Benz betonte: „Ein Mensch in einem hohen Amt muss nicht unbedingt zu jeder Gelegenheit eine private Meinung abgeben, die er hinterher bedauern muss, weil er nicht genau hingeschaut hat und die Finger schneller waren als das Hirn.“ Mit dem Liken der Tweets sei das Amt beschädigt, „auch wenn man sich danach tausendmal entschuldigt“. Eine Entschuldigung für ein solches Verhalten sei „im Privatbereich möglich, aber nicht in dieser Position“. „Was Rauch geliked hat, das ist judenfeindlich, da hilft alles nichts“, betonte Benz. Die TU-Präsidentin steht in der Kritik, weil sie antisemitische Posts auf der Internetplattform X, vormals Twitter, mit einem „Like“ („gefällt mir“) markiert hatte.

Kaum Diskurs, sondern nur noch eindeutige Lagermentalität

Mit Blick auf pro-palästinensische Proteste an Hochschulen sagte der Historiker, „ich vermisse die notwendige Differenzierung“. „Es stört mich sehr, dass es derzeit kaum noch einen Diskurs gibt, sondern nur noch eindeutige Lagermentalität.“ Die Studierenden könnten durchaus „auch ein wenig über die Gegenseite nachdenken“. „Um es auf den Punkt zu bringen“, sagte Benz weiter, „Empathie mit dem Staat Israel, zu der wir Deutsche jeden nur erdenklichen Grund haben, schließt doch nicht aus, dass man auch Mitleid gegenüber der geschundenen Zivilbevölkerung Palästinas empfindet, auch wenn diese von einer verbrecherischen Terrororganisation unterdrückt wird.“

Benz warnte zugleich davor, „in hysterischer Überreaktion“ alles Mögliche als Antisemitismus zu definieren.

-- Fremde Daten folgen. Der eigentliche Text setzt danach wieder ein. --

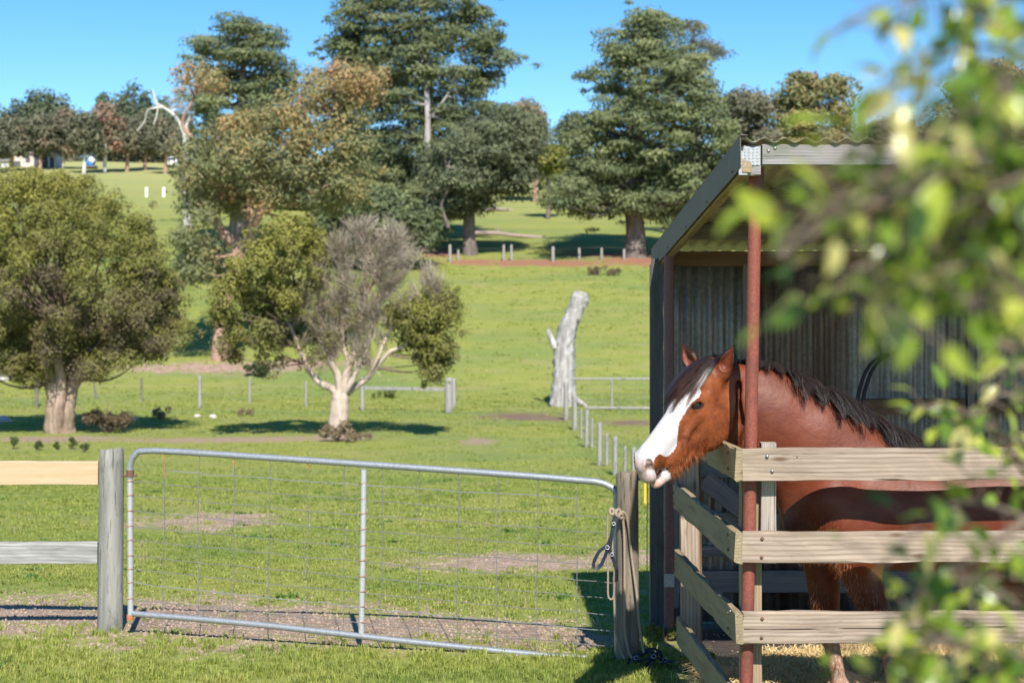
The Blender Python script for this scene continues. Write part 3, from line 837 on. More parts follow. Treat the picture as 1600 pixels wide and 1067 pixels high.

Dabei wies er auch die Kritik des Zentralrates der Juden an dem neu berufenen Antisemitismusbeauftragten der TU Berlin, Uffa Jensen, zurück. Dem Zentralrat gefalle dessen Haltung gegenüber einer politischen Antisemitismusdefinition nicht, „weil Jensen – wie alle seriösen Wissenschaftler auf diesem Gebiet – einer wissenschaftlichen Definition den Vorzug gibt. Deshalb soll er demontiert werden.“ Dies erinnere ihn an die Demontage des früheren Direktors des Jüdischen Museums Berlin, dem international anerkannten Judaisten Peter Schäfer. Schäfer war 2019 nach scharfer Kritik unter anderem des Zentralrates zurückgetreten.